## [Required work]
Without the pictures, please reproduce only the lines from the one with "Write a Blender" through the one with "ROOF = CZ + 9.2", both included.

# start of Extracted entries

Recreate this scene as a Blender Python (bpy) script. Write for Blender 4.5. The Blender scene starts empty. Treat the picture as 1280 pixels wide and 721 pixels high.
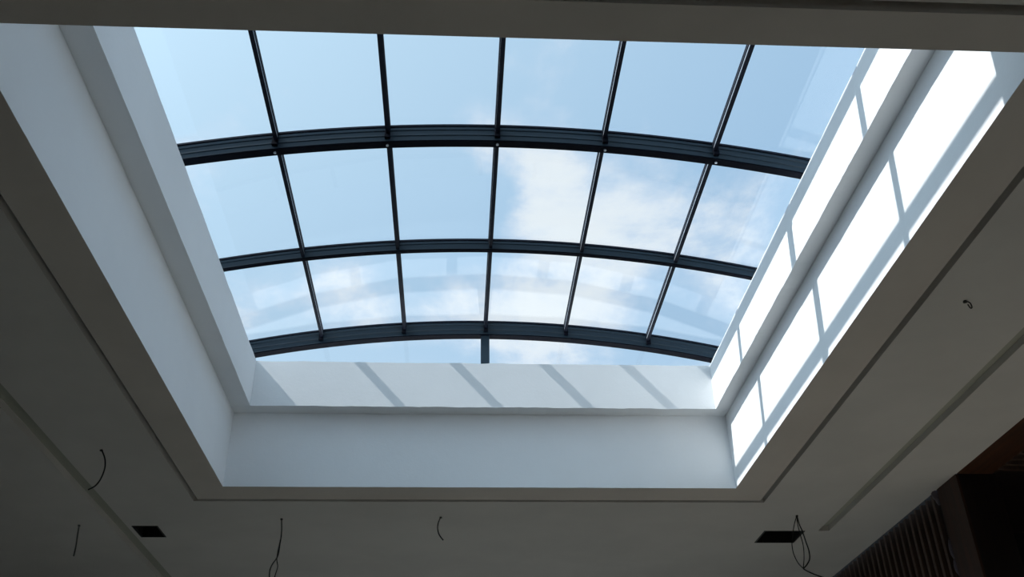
import bpy, bmesh, math, random
from mathutils import Vector, Matrix, noise
random.seed(4)
C = bpy.context.scene.collection
scene = bpy.context.scene
CAMZ = 1.6
# ---------------------------------------------------------------- camera
cd = bpy.data.cameras.new('camera'); cam = bpy.data.objects.new('camera', cd); C.objects.link(cam)
cd.sensor_width = 36.0; cd.lens = 1196.0 / 1280.0 * 36.0; cd.clip_start = 0.05; cd.clip_end = 500
fw = Vector((0.05388234, 0.84407663, 0.53350852)); rt = Vector((0.99844084, -0.05334351, -0.0164427)); up = Vector((-0.01458032, -0.53356266, 0.84563485))
cam.matrix_world = Matrix(((rt.x, up.x, -fw.x, 0), (rt.y, up.y, -fw.y, 0), (rt.z, up.z, -fw.z, CAMZ), (0, 0, 0, 1)))
scene.camera = cam
vs = scene.view_settings
vs.view_transform = 'Standard'; vs.look = 'None'; vs.gamma = 1; vs.use_curve_mapping = False; vs.exposure = 0.0
# ---------------------------------------------------------------- sun
SUN = Vector((-0.895, -0.15, 1.0)).normalized()          # towards the sun
sl = bpy.data.lights.new('sun', 'SUN'); sl.energy = 5.7; sl.angle = math.radians(0.6); sl.color = (1.0, 0.98, 0.95)
so = bpy.data.objects.new('sun', sl); C.objects.link(so); so.location = (-6, -1, 12)
so.rotation_euler = SUN.to_track_quat('Z', 'Y').to_euler()

class NT:
    """small node helper"""
    def __init__(s, tree): s.t = tree; s.n = tree.nodes; s.l = tree.links
    def node(s, kind, **kw):
        n = s.n.new(kind)
        for k, v in kw.items(): setattr(n, k, v)
        return n
    def put(s, sock, v):
        if isinstance(v, bpy.types.NodeSocket): s.l.new(v, sock)
        else: sock.default_value = v
    def math(s, op, a, b=0.0, c=None, clamp=False):
        n = s.node('ShaderNodeMath', operation=op, use_clamp=clamp); s.put(n.inputs[0], a); s.put(n.inputs[1], b)
        if c is not None: s.put(n.inputs[2], c)
        return n.outputs[0]
    def vec(s, op, a, b=(0, 0, 0)):
        n = s.node('ShaderNodeVectorMath', operation=op); s.put(n.inputs[0], a)
        if op == 'SCALE': s.put(n.inputs[3], b)
        else: s.put(n.inputs[1], b)
        return n.outputs['Value'] if op in ('DOT_PRODUCT', 'LENGTH', 'DISTANCE') else n.outputs[0]
    def mix(s, f, a, b):
        n = s.node('ShaderNodeMix', data_type='RGBA'); s.put(n.inputs[0], f)
        s.put(n.inputs[6], a if isinstance(a, bpy.types.NodeSocket) else (*a, 1)); s.put(n.inputs[7], b if isinstance(b, bpy.types.NodeSocket) else (*b, 1))
        return n.outputs[2]
    def smooth(s, v, a, b):
        n = s.node('ShaderNodeMapRange', interpolation_type='SMOOTHSTEP'); s.put(n.inputs[0], v); n.inputs[1].default_value = a; n.inputs[2].default_value = b
        return n.outputs[0]
    def noise(s, v, scale, detail=5, rough=.55, dist=0.0):
        n = s.node('ShaderNodeTexNoise'); s.put(n.inputs['Vector'], v); n.inputs['Scale'].default_value = scale
        n.inputs['Detail'].default_value = detail; n.inputs['Roughness'].default_value = rough; n.inputs['Distortion'].default_value = dist
        return n.outputs['Fac']

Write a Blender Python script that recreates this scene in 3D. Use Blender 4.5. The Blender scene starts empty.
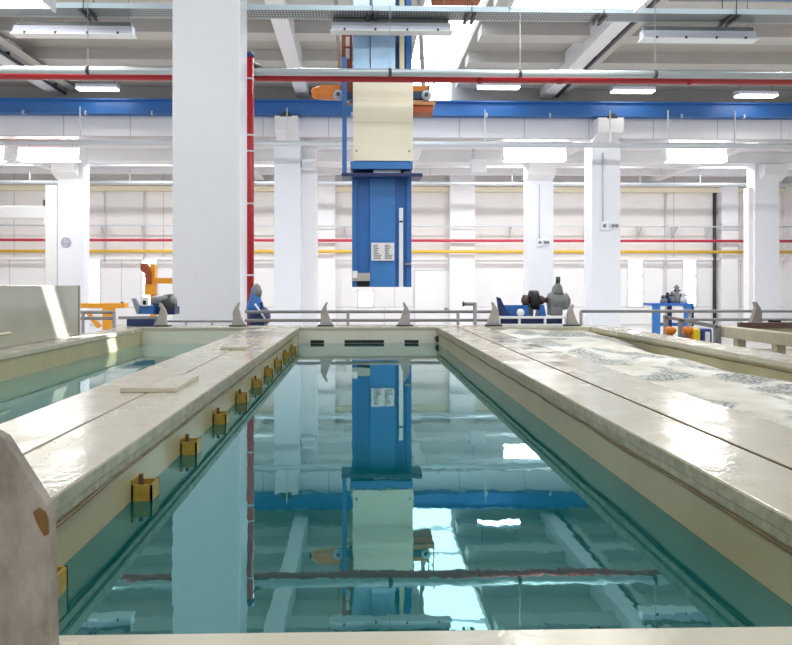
import bpy, bmesh, math, random
from mathutils import Vector, Matrix
random.seed(4)
sc = bpy.context.scene
COL = sc.collection
PI = math.pi

# ------------------------------------------------------------------ camera frame
F, CX, CY, YAW, CZ = 700.0, 377.0, 285.5, 0.0243, 2.5
CT, ST = math.cos(YAW), math.sin(YAW)
def at(px, py, d):
    """point of the hall on the cross plane y = d seen at pixel (px, py)"""
    xc = (px - CX) / F; zc = -(py - CY) / F
    t = d / (CT - xc * ST)
    return Vector(((xc * CT + ST) * t, d, CZ + zc * t))
def X(px, d): return at(px, CY, d).x
def Z(py, d, px=372): return at(px, py, d).z
LIP = 1.9          # rim level of the tanks
WAT = LIP - 0.235  # liquid level
ROOF = CZ + 9.2

# ------------------------------------------------------------------ materials
def lin(c):
    c = c / 255.0
    return c / 12.92 if c <= 0.04045 else ((c + 0.055) / 1.055) ** 2.4
def rgb(r, g, b): return (lin(r), lin(g), lin(b), 1)
MATS = {}
def mat(name, col, rough=0.5, metal=0.0, noise=0.0, scale=6.0, col2=None, bump=0.0, bscale=30.0, spec=0.5, coat=0.0, stretch=(1, 1, 1)):
    m = bpy.data.materials.new(name); m.use_nodes = True
    nt = m.node_tree; N = nt.nodes; L = nt.links
    b = N['Principled BSDF']
    b.inputs['Base Color'].default_value = col
    b.inputs['Roughness'].default_value = rough
    b.inputs['Metallic'].default_value = metal
    b.inputs['Specular IOR Level'].default_value = spec
    b.inputs['Coat Weight'].default_value = coat
    b.inputs['Coat Roughness'].default_value = 0.08
    if noise > 0 or bump > 0:
        tc = N.new('ShaderNodeTexCoord'); mp = N.new('ShaderNodeMapping')
        mp.inputs['Scale'].default_value = stretch
        L.new(tc.outputs['Object'], mp.inputs['Vector'])
    if noise > 0:
        n = N.new('ShaderNodeTexNoise'); n.inputs['Scale'].default_value = scale; n.inputs['Detail'].default_value = 6
        n.inputs['Roughness'].default_value = 0.65
        L.new(mp.outputs['Vector'], n.inputs['Vector'])
        r = N.new('ShaderNodeValToRGB')
        r.color_ramp.elements[0].position = 0.35; r.color_ramp.elements[1].position = 0.68
        c2 = col2 or tuple(max(0, c * 0.55) for c in col[:3]) + (1,)
        r.color_ramp.elements[0].color = c2
        r.color_ramp.elements[1].color = col
        mx = N.new('ShaderNodeMixRGB'); mx.inputs['Fac'].default_value = noise
        mx.inputs['Color1'].default_value = col
        L.new(n.outputs['Fac'], r.inputs['Fac']); L.new(r.outputs['Color'], mx.inputs['Color2'])
        L.new(mx.outputs['Color'], b.inputs['Base Color'])
    if bump > 0:
        n2 = N.new('ShaderNodeTexNoise'); n2.inputs['Scale'].default_value = bscale; n2.inputs['Detail'].default_value = 4
        L.new(mp.outputs['Vector'], n2.inputs['Vector'])
        bp = N.new('ShaderNodeBump'); bp.inputs['Strength'].default_value = bump; bp.inputs['Distance'].default_value = 0.02
        L.new(n2.outputs['Fac'], bp.inputs['Height']); L.new(bp.outputs['Normal'], b.inputs['Normal'])
    MATS[name] = m
    return m
def emis(name, col, s):
    m = bpy.data.materials.new(name); m.use_nodes = True
    b = m.node_tree.nodes['Principled BSDF']
    b.inputs['Base Color'].default_value = col
    b.inputs['Emission Color'].default_value = col
    b.inputs['Emission Strength'].default_value = s
    return m

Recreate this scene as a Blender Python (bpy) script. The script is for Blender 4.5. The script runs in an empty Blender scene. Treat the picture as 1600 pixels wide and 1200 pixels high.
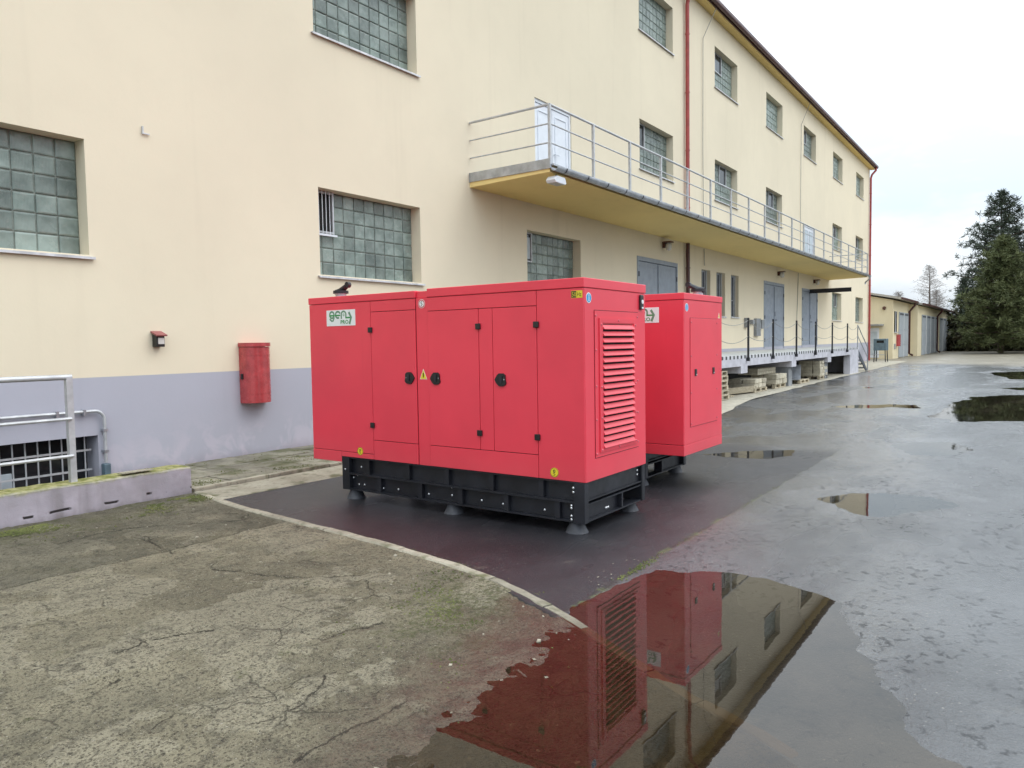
import bpy, bmesh, math, random
import numpy as np
from mathutils import Vector, Matrix
random.seed(7)
rng = np.random.default_rng(11)
SC = bpy.context.scene
COL = SC.collection
R = math.radians

# ------------------------------------------------------------------ camera
# world axes: x runs along the facade (away from the viewer), y towards the facade, z up; metres
cam = bpy.data.cameras.new('camera')
cam.sensor_width = 36.0
cam.lens = 36.0 * 1157.24 / 1600.0
cam.clip_start = 0.05
cam.clip_end = 3000
camo = bpy.data.objects.new('camera', cam)
COL.objects.link(camo)
cR = Vector((0.57926191, -0.81498858, -0.01578766))
cU = Vector((0.05436756, 0.01930296, 0.9983344))
cF = Vector((0.81332638, 0.57915543, -0.05549041))
camo.matrix_world = Matrix(((cR.x, cU.x, -cF.x, 0), (cR.y, cU.y, -cF.y, 0), (cR.z, cU.z, -cF.z, 1.6), (0, 0, 0, 1)))
SC.camera = camo
SC.cycles.use_adaptive_sampling = True
SC.cycles.adaptive_threshold = 0.025
SC.cycles.max_bounces = 7
SC.cycles.diffuse_bounces = 4
SC.cycles.glossy_bounces = 3
SC.cycles.transparent_max_bounces = 8
SC.cycles.caustics_reflective = False
SC.cycles.caustics_refractive = False

# ------------------------------------------------------------------ sky, sun, exposure
SUN_EL, SUN_AZ = R(48), R(-62)          # azimuth measured from +x towards +y
world = bpy.data.worlds.new('World')
SC.world = world
world.use_nodes = True
nt = world.node_tree
nt.nodes.clear()
wo = nt.nodes.new('ShaderNodeOutputWorld')
bg = nt.nodes.new('ShaderNodeBackground')
sky = nt.nodes.new('ShaderNodeTexSky')
sky.sky_type = 'NISHITA'
sky.sun_disc = False
sky.sun_elevation = SUN_EL
sky.sun_rotation = R(90) - SUN_AZ
sky.air_density = 1.0
sky.dust_density = 3.0
sc_ = nt.nodes.new('ShaderNodeVectorMath'); sc_.operation = 'SCALE'; sc_.inputs['Scale'].default_value = 0.10
nt.links.new(sky.outputs[0], sc_.inputs[0])
tc = nt.nodes.new('ShaderNodeTexCoord')
sp = nt.nodes.new('ShaderNodeSeparateXYZ')
nt.links.new(tc.outputs['Generated'], sp.inputs[0])
mz = nt.nodes.new('ShaderNodeMath'); mz.operation = 'MAXIMUM'; mz.inputs[1].default_value = 0.0
nt.links.new(sp.outputs['Z'], mz.inputs[0])
gr = nt.nodes.new('ShaderNodeMath'); gr.operation = 'MULTIPLY_ADD'     # overcast sky: zenith brighter than horizon
gr.inputs[1].default_value = 2.75
gr.inputs[2].default_value = 0.97
pw_ = nt.nodes.new('ShaderNodeMath'); pw_.operation = 'POWER'; pw_.inputs[1].default_value = 1.1
nt.links.new(mz.outputs[0], pw_.inputs[0])
nt.links.new(pw_.outputs[0], gr.inputs[0])
mp = nt.nodes.new('ShaderNodeMapping'); mp.inputs['Scale'].default_value = (1.6, 1.6, 4.5)
nt.links.new(tc.outputs['Generated'], mp.inputs[0])
nz = nt.nodes.new('ShaderNodeTexNoise'); nz.inputs['Scale'].default_value = 1.7; nz.inputs['Detail'].default_value = 6; nz.inputs['Roughness'].default_value = 0.55
nt.links.new(mp.outputs[0], nz.inputs['Vector'])
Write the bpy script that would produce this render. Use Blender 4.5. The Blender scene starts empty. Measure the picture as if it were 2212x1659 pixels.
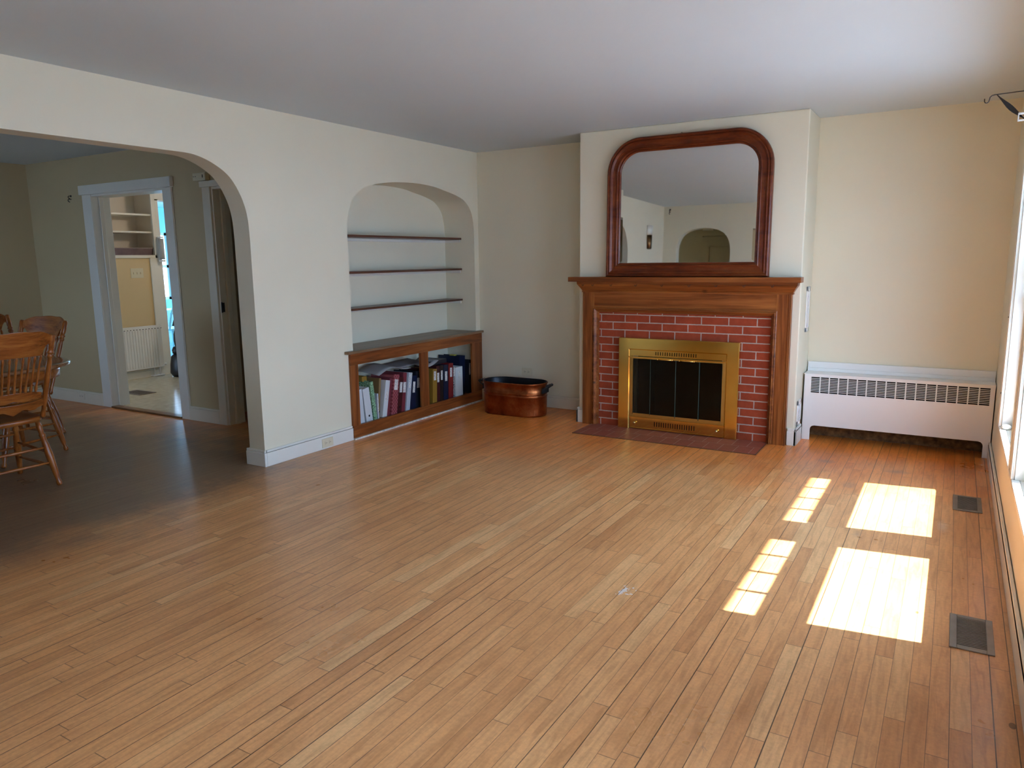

# end of Extracted entries

## [Exercise solution]
Write a Blender Python script that recreates this scene in 3D. Use Blender 4.5. The Blender scene starts empty.
import bpy, bmesh, math, random
from mathutils import Vector, Matrix
random.seed(4)
sc = bpy.context.scene
COL = sc.collection
PI = math.pi

# ------------------------------------------------------------------ camera frame
F, CX, CY, YAW, CZ = 700.0, 377.0, 285.5, 0.0243, 2.5
CT, ST = math.cos(YAW), math.sin(YAW)
def at(px, py, d):
    """point of the hall on the cross plane y = d seen at pixel (px, py)"""
    xc = (px - CX) / F; zc = -(py - CY) / F
    t = d / (CT - xc * ST)
    return Vector(((xc * CT + ST) * t, d, CZ + zc * t))
def X(px, d): return at(px, CY, d).x
def Z(py, d, px=372): return at(px, py, d).z
LIP = 1.9          # rim level of the tanks
WAT = LIP - 0.235  # liquid level
ROOF = CZ + 9.2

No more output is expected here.